Quando enfim as alcancei, vi um “enxame” de brasileiras disputando frascos - as francanas, entre elas - que eram repostos incessantemente. O rapaz colocava na prateleira, as tresloucadas pegavam. Por ali, português era o idioma dominante. Uma mulher, mais afoita, avançava sobre o repositor do supermercado e pegava direto das caixas seus cremes. 
 
O que explica o frenesi causado por este creme inventado por um americano que se encantou com ervas australianas como Blue Gum Leaves e Mint Balm depois de uma viagem ao país dos cangurus nos anos 80, fez fortuna com o Aussie 3 Minute Miracle e depois vendeu tudo para a gigante dos cosméticos P&G, nada tem a ver com suas prometidas propriedades miraculosas. É, antes de tudo, uma questão de preço.
 
No Brasil, cada frasco é vendido por preços que variam de R$ 49,90 a R$ 79,90. No supermercado americano, sai por US$ 3,79 - menos de R$ 10. A diferença entre o que se paga lá e aqui pelo mesmo produto varia de 400% a 700%. Já tem gente vivendo de “traficar” o creme. Quem consegue trazer trinta xampus na mala para revender paga com o lucro o custo da passagem. 
 
O que se vê com o xampu se repete com inúmeros outros produtos. O novo celular Iphone 6, vendido no Brasil por R$ 3.999, sai por R$ 2.200 nos Estados Unidos, cerca de 40% a menos. Um tênis Nike Schox, comercializado por R$ 699 por aqui, custa R$ 190 por lá - três vezes menos pelo modelo idêntico.
 
É por isso que a presidente Dilma Rousseff pode continuar taxando em 6% as compras no Exterior com cartão de crédito, pode mandar apertar o cerco na alfândega, pode desvalorizar o real, pode limitar quantos dólares o brasileiro pode levar em espécie ou ainda continuar restringindo as quantidades de produtos que cada viajante pode trazer que o resultado será o mesmo: nenhum. Os brasileiros continuarão viajando - e comprando - muito simplesmente porque vale a pena.

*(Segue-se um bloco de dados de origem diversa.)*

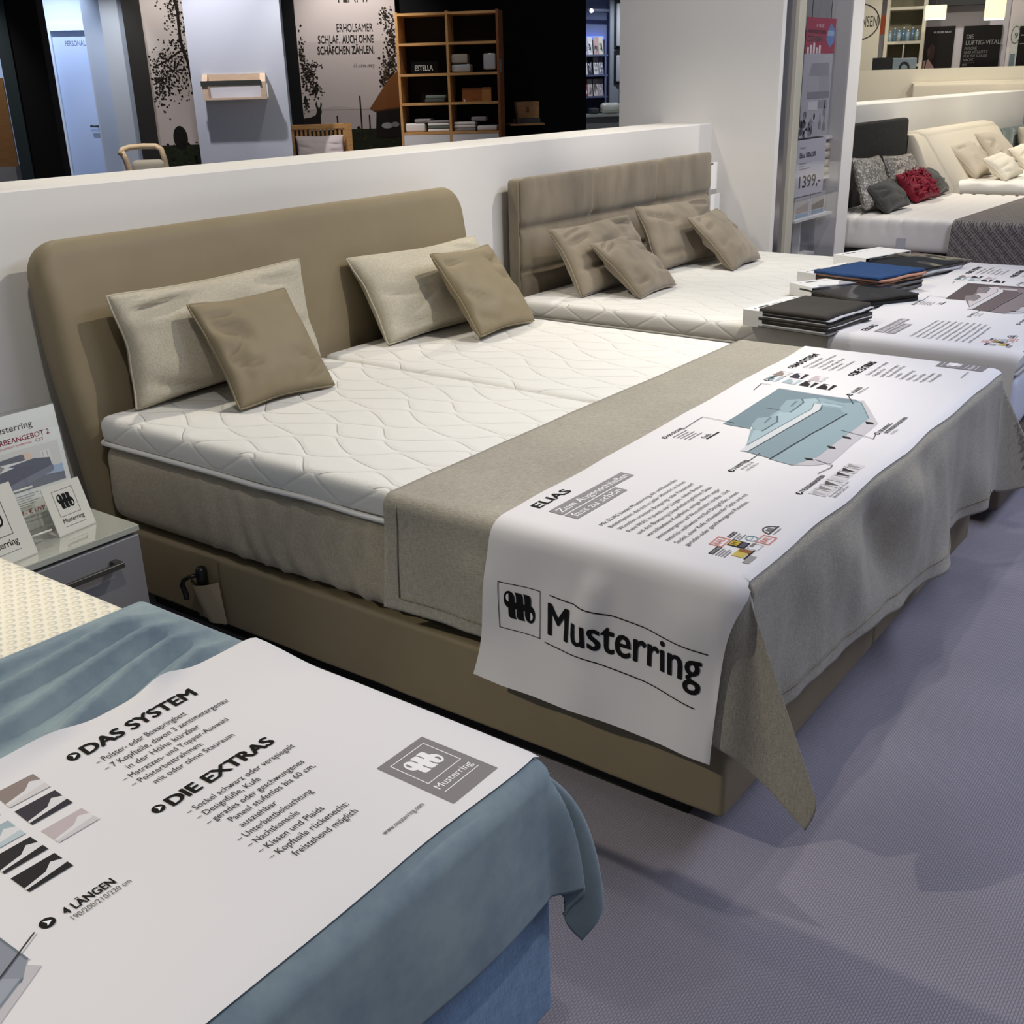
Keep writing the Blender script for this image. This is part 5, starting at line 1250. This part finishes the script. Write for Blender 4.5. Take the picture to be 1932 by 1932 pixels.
# fold-down wall desk
wd = T('wall_desk', 'small triangular oak wall desk on the black wall', 'desk', (2.5, 14.2, 1.05), M=FL)
O('back_panel', FB(2.43, 2.73, 14.37, 14.39, 1.10, 1.315), M_oak, wd, False)
bm = bmesh.new(); prism(bm, [(14.05, 1.065), (14.38, 1.075), (14.38, 1.315), (14.30, 1.315)], 'x', 2.40, 2.425, M=FL); O('side', bm, M_oakd, wd, False)
O('board', FB(2.30, 2.73, 14.02, 14.38, 1.045, 1.066), M_oak, wd, False); bm = FB(2.36, 2.70, 14.15, 14.33, 1.067, 1.12); O('writing_case', bm, mat('slate_case', '#4a4a50', .6), None, False, 'dark flat case lying in the wall desk', 'case')
A = Art(); bm = FB(2.56, 2.60, 14.366, 14.369, 1.19, 1.25); O('hook_plate', bm, M_oakd, wd, False)

# far bright display seen past the black wall
lt = T('ceiling_lamp', 'small lit ceiling spotlight above the far display', 'lamp', (4.95, 20.9, 2.7), M=FL)
bm = bmesh.new(); bmesh.ops.create_uvsphere(bm, u_segments=12, v_segments=8, radius=.035); bm.transform(FL @ Matrix.Translation((4.93, 20.8, 2.70))); O('bulb', bm, M_bulb, lt)
bm = bmesh.new(); cyl(bm, FL @ Vector((4.9, 20.95, 2.72)), FL @ Vector((5.3, 20.95, 2.70)), .03, 8); O('rail', bm, mat('rail_grey', '#6c7488', .5), lt)
O('light_strip', FB(4.7, 5.28, 21.30, 21.34, 2.20, 2.30), M_led, None, False, 'blue glowing light strip above the far display', 'light strip')
rk = T('display_rack', 'tiered rack of packed bed linen in the far bright department', 'rack', (5.0, 21.2, 0), M=FL)
for k, z in enumerate((1.25, 1.62, 1.96)):
    bm = FB(4.7, 5.29, 21.0, 21.25, z-.01, z+.02); O('ledge', bm, mat('rack_blue', '#5c6684', .6), rk, False)
O('panel', FB(4.7, 5.29, 21.25, 21.28, .9, 2.24), mat('rack_dark', '#2e3650', .6), rk, False)
LP = [['b9bcc6', 'e0dedc'], ['c9a9a4', 'dcd6c6'], ['d8d6d4', '3a3d46'], ['e4e2e0', '8f92a0'], ['8a5048', 'cfc6c0'], ['d8cac4', 'b9adb0']]
WHERE = ['on the top ledge at left', 'on the top ledge at right', 'on the middle ledge at left', 'on the middle ledge at right', 'on the low ledge at left', 'on the low ledge at right']
for k in range(6):
    z = (1.98, 1.64, 1.27)[k//2]; x = 4.88+.205*(k % 2)
    for j in range(2):
        c = LP[k][j]; Mq = FL @ Matrix.Translation((x+.095*j, 21.06, z)) @ Matrix.Rotation(-.28, 4, 'X')
        bm = BX(-.046, .046, 0, .03, 0, .315, bev=.006, M=Mq); mats = [ink(c)]
        A = Art(); rg = random.Random(k*7+j)
        for q in range(7): A.poly([(rg.uniform(-.036, .036), rg.uniform(.02, .24)) for _ in range(3)], rg.choice(['4a4d58', 'a09a98', 'eeeceb', '7c6a66']), 2)
        A.emit(bm, lambda u, v, o: Mq @ Vector((u, -.002-o*4, v)), mats)
        O('linen_pack', bm, mats, None, False, 'packed bed linen %s, %s one of pair' % (WHERE[k], ('left', 'right')[j]), 'bed linen', 'bed linen packs on the far rack')
pp = T('display_post', 'grey display wall with two black framed recesses beside the pillar wall', 'display', (5.42, 20.9, 0), M=FL)
O('panel', FB(5.30, 6.0, 20.9, 20.98, 0, 3.3), mat('display_grey', '#8f959c', .7), pp, False)
for (za, zb) in ((2.07, 2.9), (1.47, 2.04)):
    O('black_frame', FB(5.37, 5.9, 20.86, 20.90, za, zb, .01), M_black2, pp, False)
    bm = rbox(5.40, 5.85, 20.80, 20.87, za+.03, zb-.08, .03, .2); bm.transform(FL); O('quilt_pack', bm, mat('silver_pack', '#b5b6b8', .35), pp)
cq = T('counter', 'grey counter with pale top in the far department', 'counter', (5.2, 20.3, 0), M=FL)
O('body', FB(4.6, 5.6, 20.25, 20.7, 0, .93), mat('counter_grey', '#8a8a82', .6), cq, False); O('top', FB(4.58, 5.62, 20.22, 20.72, .93, .975), mat('counter_pale', '#b5b6aa', .5), cq, False)
bm = rbox(5.0, 5.36, 20.3, 20.5, .978, 1.16, .07, .06, lambda p, n: .008*nz(p.x*12, p.y*12, p.z*12)); bm.transform(FL); O('bolster', bm, mat('satin_bolster', '#c9c8ba', .35), None, True, 'shiny pale bolster cushion lying on the far counter', 'cushion')
O('carton', FB(5.37, 5.48, 20.3, 20.5, .977, 1.38), mat('dark_carton', '#2c2e33', .5), None, False, 'dark upright carton standing on the far counter', 'box')
bm = rbox(4.80, 4.96, 20.3, 20.5, .978, 1.08, .03, .1); bm.transform(FL); O('folded_cloth', bm, mat('dark_cloth', '#3a3d40', .8), None, True, 'dark folded cloth at left end of the far counter', 'cloth')

# ================================================================== zone behind the partition, right
h3 = Vector((.96, .281, 0)).normalized(); e3 = Vector((h3.y, -h3.x, 0))
FR = Matrix(((e3.x, h3.x, 0, CAMP.x), (e3.y, h3.y, 0, CAMP.y), (0, 0, 1, 0), (0, 0, 0, 1)))
def RB(x0, x1, y0, y1, z0, z1, bev=0): return BX(x0, x1, y0, y1, z0, z1, bev=bev, M=FR)
spot('overhead_spot', FR @ Vector((-.6, 13.2, 3.1)), FR @ Vector((-.6, 14.4, 1.4)), 75, WARM, 95, .8)
spot('overhead_spot', FR @ Vector((.5, 12.9, 3.1)), FR @ Vector((.4, 14.4, 1.3)), 75, WARM, 95, .8)
spot('overhead_spot', FR @ Vector((.2, 15.0, 3.1)), FR @ Vector((.2, 16.0, 1.9)), 40, NEUT, 100, .8)
O('wall_cream', RB(-1.6, .92, 14.4, 14.6, 0, 1.568), M_cream, smooth=False, **K)
O('wall_posters', RB(-2.5, 2.5, 16.05, 16.15, 0, 3.3), mat('lilac_white_paint', '#c9c2c4', .8), smooth=False, **K)
O('wall_post_right', RB(.66, .90, 14.75, 14.95, 0, 3.3), mat('lilac_white_paint', '#c9c2c4'), smooth=False, **K)
O('trim_beam', RB(-.30, .42, 15.8, 15.95, 2.29, 2.5), M_black2, smooth=False, **K)
A = Art(); A.ring(-1.02, 2.115, .235, .20, .013, '4a4640', 3, 40); A.text('JENSEN', -.805, 2.06, .125, '55514a', 0, width=.245, layer=3, align='r')
bm = bmesh.new(); mats = [M_cream]; box(bm, -1.7, -.77, 15.0, 15.12, 0, 3.3, M=FR); A.emit(bm, lambda u, v, o: FR @ Vector((u, 14.998-o*4, v)), mats); O('wall_logo', bm, mats, smooth=False, **K)
O('sign_edge', RB(-.765, -.715, 15.0, 15.03, 1.97, 2.18), ink('8f3f22'), None, False, 'narrow rust red sign beside the round logo', 'sign')
su = T('shelf_unit', 'white shelving unit with glass jars beside the round logo', 'shelf', (-.48, 15.3, 0), M=FR)
for xx in (-.715, -.295): O('side', RB(xx, xx+.04, 15.12, 15.5, 0, 3.0), M_cream, su, False)
for z in (1.60, 1.855, 2.235): O('shelf', RB(-.675, -.295, 15.12, 15.5, z, z+.032), M_cream, su, False)
O('divider', RB(-.49, -.475, 15.14, 15.5, 1.632, 1.855), M_cream, su, False); O('back', RB(-.675, -.295, 15.49, 15.5, 1.5, 3.0), mat('shelf_back_olive', '#8d8a74', .8), su, False)
Mj = mat('blue_glass', '#5c7f9e', .15, spec=.8); Mj2 = mat('pale_blue_glass', '#9db4c4', .15, spec=.8); Ml = mat('silver_lid', '#c4c6c6', .3, metal=.6)
for k in range(7):
    x = -.655+.052*k; r = T('jar', 'blue filled jar in row on white shelving, number %s from left' % ('one', 'two', 'three', 'four', 'five', 'six', 'seven')[k], 'jar', (x, 15.2, 1.887), 'jars on the white shelving', M=FR)
    bm = bmesh.new(); cyl(bm, FR @ Vector((x, 15.2, 1.888)), FR @ Vector((x, 15.2, 1.990+.03*(k % 2))), .022, 12); O('glass', bm, Mj if k % 2 else Mj2, r)
    bm = bmesh.new(); cyl(bm, FR @ Vector((x, 15.2, 1.990+.03*(k % 2))), FR @ Vector((x, 15.2, 2.015+.03*(k % 2))), .019, 12); O('lid', bm, Ml, r)
for k, (x, w_) in enumerate(((-.60, .06), (-.44, .09))): O('parcel', RB(x, x+w_, 15.2, 15.3, 1.634, 1.70), mat('clear_white_pack', '#c5c2b4', .3), None, False, ('small pale parcel in left lower compartment of white shelving', 'wide pale parcel in right lower compartment of white shelving')[k], 'parcel')
O('speaker_box', RB(-.79, -.57, 14.42, 14.58, 1.569, 1.70), M_black2, None, False, 'black box standing on the cream partition', 'box')
bg = T('carry_case', 'blue grey case with black handle loop on the cream partition', 'case', (-.44, 14.5, 1.57), M=FR)
O('shell', RB(-.565, -.30, 14.44, 14.56, 1.569, 1.69, .008), mat('blue_grey_shell', '#6f7c86', .6), bg, False)
bm = bmesh.new(); tube(bm, [FR @ Vector((-.43+.05*math.cos(t), 14.43, 1.575+.07*math.sin(t))) for t in lsp(0, pi, 14)], .010, 8); O('handle', bm, M_blackp, bg)
A = Art(); A.text('HÜSLER NEST', -.16, 1.985, .022, 'c9c6c4', 0, width=.21)
A.poly([(-.255, 1.58), (-.255, 1.66), (-.19, 1.68), (-.13, 1.60), (-.10, 1.55), (-.255, 1.50)], 'a98a80', 1); A.poly([(-.22, 1.80), (-.17, 1.86), (-.13, 1.84), (-.13, 1.70), (-.16, 1.66), (-.21, 1.70)], '3d2c26', 2); A.poly([(-.21, 1.72), (-.18, 1.74), (-.18, 1.82), (-.21, 1.80)], '4a3630', 3); A.line([(-.235, 1.52), (-.215, 1.68)], .010, '0a0a0a', 4)
art_panel('poster', FR, -.262, .092, 1.45, 2.063, 16.0, .04, ink('1d1714'), A, label='black poster with dim picture of a person in profile', cat='poster')
A = Art(); A.text('DIE', .235, 1.905, .055, 'cfccc8', .004, width=.085); A.text('LUFTIG-VITALE', .235, 1.835, .055, 'cfccc8', .004, width=.43)
for i, t in enumerate(('FRISCHE', 'UND VITALITÄT', 'FÜR DIE GANZE', 'NACHT.')): A.text(t, .225, 1.780-.045*i, .032, 'b9b6b2', .004, width=(.145, .275, .275, .125)[i])
A.line([(.225, 1.625), (.36, 1.625)], .004, '8f8c88')
for i, t in enumerate(('DIE', 'TAUFRISCHE', 'FEDERKERN')): A.text(t, .222, 1.592-.034*i, .022, 'a09d99', 0, width=(.05, .14, .17)[i])
art_panel('poster', FR, .192, .640, 1.45, 2.055, 16.0, .04, ink('171411'), A, label='black poster lettered DIE LUFTIG-VITALE', cat='poster')
for k, (x0, x1, z0, z1) in enumerate(((-.262, -.035, 2.10, 2.235), (.37, .585, 2.072, 2.30))):
    r = T('pendant_lamp', ('square cream pendant lamp shade above the dim profile poster', 'square cream pendant lamp shade at right, larger one')[k], 'lamp', ((x0+x1)/2, 14.5, z1), 'square pendant lamps', M=FR)
    bm = RB(x0, x1, 14.4, 14.62, z0, z1, .006); O('shade', bm, M_shade, r, False)
    O('diffuser', RB(x0+.005, x1-.005, 14.405, 14.615, z0-.010, z0-.001), M_bulb, r, False)
    bm = bmesh.new(); cyl(bm, FR @ Vector(((x0+x1)/2, 14.5, z1)), FR @ Vector(((x0+x1)/2, 14.5, 3.2)), .005, 8); O('cord', bm, M_blackp, r)
A = Art(); A.ring(.735, 1.90, .045, .09, .006, '3a3834', 2, 24); A.text('9', .725, 1.865, .06, '3a3834', 0); A.rect(.772, 1.55, .90, 1.99, '0e0d0c', 1); A.rect(.79, 1.89, .85, 1.90, 'a5a29e', 2); A.rect(.79, 1.80, .86, 1.81, '77746f', 2); A.rect(.70, 1.55, .755, 1.70, '66757f', 1)
art_panel('poster', FR, .695, .905, 1.54, 2.012, 14.70, .04, ink('b7b9b6'), A, label='grey and black panel with round emblem at right edge of the view', cat='poster')
bn = T('bench_headboard', 'long low cream upholstered headboard in front of the cream partition', 'headboard', (.3, 14.25, 0), M=FR)
bm = rbox(-.315, .885, 14.22, 14.36, .3, 1.405, .03, .3); bm.transform(FR); O('pad', bm, M_creamfab, bn)
O('top_edge', RB(-.325, .885, 14.30, 14.385, 1.40, 1.425, .004), M_ivory, bn, False)
bpy.context.view_layer.update()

Quem tem chance, não desperdiça. 
 
Enquanto não se resolver o absurdo “Custo Brasil”, que pune as empresas instaladas no país com uma carga tributária insana, com normas trabalhistas retrógradas e com juros estratosféricos, qualquer tentativa de fazer do país uma nação competitiva não passará de mera ilusão. Que o diga a P&G e seu creme “Aussie”. Um “milagre” para as madeixas que custa, no Brasil, sete vezes mais do que o mesmo produto em qualquer gôndola de supermercado americano.
 
Em tempo: consegui comprar a raquete em Miami, no penúltimo dia de viagem. Paguei por ela três vezes mais barato do que no Brasil. 
 
PS. Muito obrigado ao professor Everton de Paula que me substituiu, com grande competência e elegância, ao longo dos últimos meses. Valeu!